Comme dit l'adage populaire, Abdelaziz Djerad est sorti de derrière les roseaux. Riche d'un diplôme en béton et d'une carrure en fer forgé, il ne traîne aucune casserole, sinon d'avoir été à deux reprises secrétaire général de très hautes institutions avec un long passage à la tête de l'ENA. Il a entrepris cependant un passage discret au FLN et n'a pas gardé une accointance particulière avec le pouvoir sinon d'avoir été remercié sans ménagement par Bouteflika. Il doit cependant en connaître parfaitement ses passerelles et ses gués pour avoir été un chargé de mission dans l'ombre de tous ses gestes et ses mouvements. Cette proximité discrète est un atout pour lui. Elle va lui permettre de bien mesurer l'intensité des dits chuchotés dans les couloirs officiels et les non-dits tus dans les salons des inimitiés.

On retiendra qu'il est nommé Premier ministre et non chef du gouvernement. La nuance est importante car elle souligne la nature de la gouvernance présidentielle que le chef de l'Etat veut établir. Elle préfigure d'ores et déjà les grands axes de la future Constitution annoncée et le poids des responsabilités du prochain exécutif gouvernemental face au Parlement.

Djerad reste cependant une surprise et il est fort à parier que d'autres seront annoncées avec un personnel gouvernemental auquel peu d'initiés attendaient. D'aucuns présagent à tort ou à raison qu'il ne sera pas puisé du décor politique trop visible jusqu'ici, sinon de faire appel à quelques supposés expérimentés sous un faible éclairage et on doit reconnaître que dans ce domaine le président de la République en respectant ses engagements s'est volontairement plié à une des principales revendications du Hirak.

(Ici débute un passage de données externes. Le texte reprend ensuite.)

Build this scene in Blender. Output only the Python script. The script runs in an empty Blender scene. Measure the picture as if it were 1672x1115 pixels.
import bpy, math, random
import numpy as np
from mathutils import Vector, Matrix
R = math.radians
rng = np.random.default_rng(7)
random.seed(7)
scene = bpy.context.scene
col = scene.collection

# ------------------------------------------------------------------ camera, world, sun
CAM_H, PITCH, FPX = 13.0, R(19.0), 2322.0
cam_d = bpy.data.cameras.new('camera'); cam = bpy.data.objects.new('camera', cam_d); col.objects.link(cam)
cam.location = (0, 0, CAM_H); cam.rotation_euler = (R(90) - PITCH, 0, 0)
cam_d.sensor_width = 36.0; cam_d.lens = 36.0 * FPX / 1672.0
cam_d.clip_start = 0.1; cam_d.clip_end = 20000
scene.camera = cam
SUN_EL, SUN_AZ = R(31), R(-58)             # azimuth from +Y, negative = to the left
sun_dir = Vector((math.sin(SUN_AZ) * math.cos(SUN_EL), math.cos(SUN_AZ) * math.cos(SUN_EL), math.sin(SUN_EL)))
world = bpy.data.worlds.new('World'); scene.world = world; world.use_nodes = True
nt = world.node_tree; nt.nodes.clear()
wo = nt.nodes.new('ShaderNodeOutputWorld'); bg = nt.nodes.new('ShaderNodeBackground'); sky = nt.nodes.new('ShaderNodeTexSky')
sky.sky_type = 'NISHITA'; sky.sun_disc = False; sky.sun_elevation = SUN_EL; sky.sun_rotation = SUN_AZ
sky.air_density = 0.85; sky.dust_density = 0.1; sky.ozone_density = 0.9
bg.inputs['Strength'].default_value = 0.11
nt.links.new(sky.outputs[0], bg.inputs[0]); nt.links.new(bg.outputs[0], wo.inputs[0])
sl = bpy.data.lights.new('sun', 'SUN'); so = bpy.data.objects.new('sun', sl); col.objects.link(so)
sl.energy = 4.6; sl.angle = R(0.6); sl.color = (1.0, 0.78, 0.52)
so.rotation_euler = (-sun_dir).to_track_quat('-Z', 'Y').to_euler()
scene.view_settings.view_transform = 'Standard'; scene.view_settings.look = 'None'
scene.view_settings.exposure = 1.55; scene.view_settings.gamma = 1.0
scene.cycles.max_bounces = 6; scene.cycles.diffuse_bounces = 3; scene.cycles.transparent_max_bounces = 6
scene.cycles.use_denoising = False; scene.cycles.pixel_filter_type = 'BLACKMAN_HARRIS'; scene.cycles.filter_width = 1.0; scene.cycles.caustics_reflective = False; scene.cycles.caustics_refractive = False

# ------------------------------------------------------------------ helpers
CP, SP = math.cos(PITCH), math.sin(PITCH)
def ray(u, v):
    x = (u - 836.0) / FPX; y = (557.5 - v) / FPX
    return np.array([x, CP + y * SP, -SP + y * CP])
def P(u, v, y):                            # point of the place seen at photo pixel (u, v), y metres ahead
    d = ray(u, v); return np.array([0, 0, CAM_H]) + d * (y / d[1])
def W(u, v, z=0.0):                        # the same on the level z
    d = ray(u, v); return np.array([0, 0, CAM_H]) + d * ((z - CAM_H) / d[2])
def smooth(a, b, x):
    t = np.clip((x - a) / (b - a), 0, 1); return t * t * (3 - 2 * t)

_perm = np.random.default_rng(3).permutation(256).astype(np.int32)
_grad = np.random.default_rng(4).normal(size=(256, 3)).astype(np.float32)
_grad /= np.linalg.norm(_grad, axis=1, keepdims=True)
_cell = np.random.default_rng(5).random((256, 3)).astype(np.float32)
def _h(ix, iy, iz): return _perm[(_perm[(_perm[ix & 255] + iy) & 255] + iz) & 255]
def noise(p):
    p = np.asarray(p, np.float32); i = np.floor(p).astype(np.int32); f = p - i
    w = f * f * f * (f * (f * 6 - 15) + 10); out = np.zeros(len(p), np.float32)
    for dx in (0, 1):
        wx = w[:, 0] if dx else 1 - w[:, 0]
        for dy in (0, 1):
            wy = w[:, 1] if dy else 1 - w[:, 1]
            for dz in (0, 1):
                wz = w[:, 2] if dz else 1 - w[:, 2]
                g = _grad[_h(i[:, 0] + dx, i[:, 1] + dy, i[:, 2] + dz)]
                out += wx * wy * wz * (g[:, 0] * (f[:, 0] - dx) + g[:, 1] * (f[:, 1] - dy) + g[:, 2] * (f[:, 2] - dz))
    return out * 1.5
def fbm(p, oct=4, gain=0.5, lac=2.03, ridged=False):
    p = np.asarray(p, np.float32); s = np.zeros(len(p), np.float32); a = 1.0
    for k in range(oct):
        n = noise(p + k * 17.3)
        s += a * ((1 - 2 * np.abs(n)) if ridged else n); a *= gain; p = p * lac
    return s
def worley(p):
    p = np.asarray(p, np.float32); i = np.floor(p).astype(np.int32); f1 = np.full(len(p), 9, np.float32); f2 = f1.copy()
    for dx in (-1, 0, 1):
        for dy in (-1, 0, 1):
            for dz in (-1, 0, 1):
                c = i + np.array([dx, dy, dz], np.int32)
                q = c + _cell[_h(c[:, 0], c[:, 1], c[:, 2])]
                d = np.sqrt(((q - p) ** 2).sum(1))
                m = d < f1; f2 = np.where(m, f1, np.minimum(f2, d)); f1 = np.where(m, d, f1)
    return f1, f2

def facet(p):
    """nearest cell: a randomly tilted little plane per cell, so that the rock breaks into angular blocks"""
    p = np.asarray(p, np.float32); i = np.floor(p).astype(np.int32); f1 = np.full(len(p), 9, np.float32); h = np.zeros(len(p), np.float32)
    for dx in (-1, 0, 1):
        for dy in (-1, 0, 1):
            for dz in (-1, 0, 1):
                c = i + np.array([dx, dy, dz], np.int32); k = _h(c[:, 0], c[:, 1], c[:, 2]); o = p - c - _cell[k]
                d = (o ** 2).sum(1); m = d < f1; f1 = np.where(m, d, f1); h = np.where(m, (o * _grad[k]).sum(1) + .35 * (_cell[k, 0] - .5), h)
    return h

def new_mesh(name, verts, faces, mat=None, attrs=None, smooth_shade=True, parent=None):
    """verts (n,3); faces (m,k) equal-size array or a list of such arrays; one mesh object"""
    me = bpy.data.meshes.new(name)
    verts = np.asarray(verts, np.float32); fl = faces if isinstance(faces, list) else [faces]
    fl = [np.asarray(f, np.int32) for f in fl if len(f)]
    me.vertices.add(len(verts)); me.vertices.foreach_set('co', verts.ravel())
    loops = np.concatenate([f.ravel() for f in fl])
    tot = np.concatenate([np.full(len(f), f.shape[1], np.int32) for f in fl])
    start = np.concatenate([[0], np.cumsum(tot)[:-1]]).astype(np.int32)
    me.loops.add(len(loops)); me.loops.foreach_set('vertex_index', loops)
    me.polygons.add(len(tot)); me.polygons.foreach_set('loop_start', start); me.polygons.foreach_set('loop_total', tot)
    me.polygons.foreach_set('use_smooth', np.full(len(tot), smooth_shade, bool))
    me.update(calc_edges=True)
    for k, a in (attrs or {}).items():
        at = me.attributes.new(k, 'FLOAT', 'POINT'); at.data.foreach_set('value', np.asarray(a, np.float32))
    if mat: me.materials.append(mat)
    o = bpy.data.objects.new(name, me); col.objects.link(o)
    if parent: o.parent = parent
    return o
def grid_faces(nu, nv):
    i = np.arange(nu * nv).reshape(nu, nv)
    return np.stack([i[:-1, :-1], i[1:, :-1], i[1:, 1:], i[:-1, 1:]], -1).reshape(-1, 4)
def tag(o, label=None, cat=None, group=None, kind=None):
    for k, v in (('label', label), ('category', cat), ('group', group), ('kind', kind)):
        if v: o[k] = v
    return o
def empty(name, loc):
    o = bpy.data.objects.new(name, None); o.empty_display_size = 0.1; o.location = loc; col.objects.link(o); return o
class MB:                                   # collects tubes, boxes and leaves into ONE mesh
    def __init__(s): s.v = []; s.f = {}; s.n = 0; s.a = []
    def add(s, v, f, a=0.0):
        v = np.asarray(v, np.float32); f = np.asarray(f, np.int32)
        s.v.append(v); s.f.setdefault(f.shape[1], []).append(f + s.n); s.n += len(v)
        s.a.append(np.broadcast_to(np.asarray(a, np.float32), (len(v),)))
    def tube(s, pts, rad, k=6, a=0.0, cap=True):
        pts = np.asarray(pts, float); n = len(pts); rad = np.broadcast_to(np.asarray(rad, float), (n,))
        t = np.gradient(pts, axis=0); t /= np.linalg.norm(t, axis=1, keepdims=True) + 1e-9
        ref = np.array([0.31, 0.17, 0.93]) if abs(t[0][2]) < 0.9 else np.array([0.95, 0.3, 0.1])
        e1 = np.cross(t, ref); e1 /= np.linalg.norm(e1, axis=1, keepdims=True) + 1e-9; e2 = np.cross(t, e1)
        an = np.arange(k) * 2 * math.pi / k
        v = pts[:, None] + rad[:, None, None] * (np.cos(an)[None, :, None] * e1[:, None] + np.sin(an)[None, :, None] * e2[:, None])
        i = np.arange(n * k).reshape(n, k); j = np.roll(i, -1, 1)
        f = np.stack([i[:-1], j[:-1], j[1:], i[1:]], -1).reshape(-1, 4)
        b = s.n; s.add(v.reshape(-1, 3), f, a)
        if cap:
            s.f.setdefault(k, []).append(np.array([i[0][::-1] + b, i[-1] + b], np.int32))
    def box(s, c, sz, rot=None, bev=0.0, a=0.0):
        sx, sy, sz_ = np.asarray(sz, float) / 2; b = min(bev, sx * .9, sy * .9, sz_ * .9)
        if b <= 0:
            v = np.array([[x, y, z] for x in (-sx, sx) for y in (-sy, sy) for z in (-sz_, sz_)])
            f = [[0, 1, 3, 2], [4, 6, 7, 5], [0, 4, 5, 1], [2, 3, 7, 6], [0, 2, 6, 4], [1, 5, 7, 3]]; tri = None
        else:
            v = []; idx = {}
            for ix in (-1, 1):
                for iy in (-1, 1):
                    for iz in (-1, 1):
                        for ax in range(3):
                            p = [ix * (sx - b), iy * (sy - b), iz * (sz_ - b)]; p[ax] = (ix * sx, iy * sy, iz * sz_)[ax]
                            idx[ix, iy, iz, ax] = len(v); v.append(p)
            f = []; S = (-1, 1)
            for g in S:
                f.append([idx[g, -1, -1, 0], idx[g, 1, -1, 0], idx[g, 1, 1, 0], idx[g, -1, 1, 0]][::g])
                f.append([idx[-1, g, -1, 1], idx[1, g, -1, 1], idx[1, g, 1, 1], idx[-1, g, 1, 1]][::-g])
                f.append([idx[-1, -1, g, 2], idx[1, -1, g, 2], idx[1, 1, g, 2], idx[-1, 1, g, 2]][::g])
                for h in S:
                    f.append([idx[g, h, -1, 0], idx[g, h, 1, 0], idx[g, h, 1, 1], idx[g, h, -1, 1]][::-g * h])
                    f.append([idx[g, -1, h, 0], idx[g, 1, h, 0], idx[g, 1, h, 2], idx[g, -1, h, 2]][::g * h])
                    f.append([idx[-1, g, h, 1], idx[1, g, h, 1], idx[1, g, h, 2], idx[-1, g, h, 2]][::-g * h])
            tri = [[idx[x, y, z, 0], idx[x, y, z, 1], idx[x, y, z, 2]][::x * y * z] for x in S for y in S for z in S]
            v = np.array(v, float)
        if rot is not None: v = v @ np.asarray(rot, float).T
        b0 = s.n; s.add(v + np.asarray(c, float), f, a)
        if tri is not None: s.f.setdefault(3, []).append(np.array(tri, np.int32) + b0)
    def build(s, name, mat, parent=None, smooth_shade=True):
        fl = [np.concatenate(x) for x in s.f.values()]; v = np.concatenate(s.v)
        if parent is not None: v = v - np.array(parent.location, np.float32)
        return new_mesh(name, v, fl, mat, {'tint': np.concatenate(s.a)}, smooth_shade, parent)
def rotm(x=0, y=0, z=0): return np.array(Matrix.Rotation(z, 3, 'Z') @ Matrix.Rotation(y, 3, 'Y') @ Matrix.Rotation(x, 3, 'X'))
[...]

Il est aisé de penser qu'il ne s'arrêtera pas à ce mi-chemin. Celui-ci est cependant si long et si sinueux et son défrichage va s'annoncer très ardu. L'emprunter relève de la gageure car le redressement du pays ne saurait se suffire de l'engagement seul de quelques hommes, quelles que soient leurs hautes qualités et compétences car il s'avère essentiel de redéfinir en profondeur, de la base au sommet de la société algérienne, un nouveau profil des acteurs politiques et économiques engagés dans la marche du pays.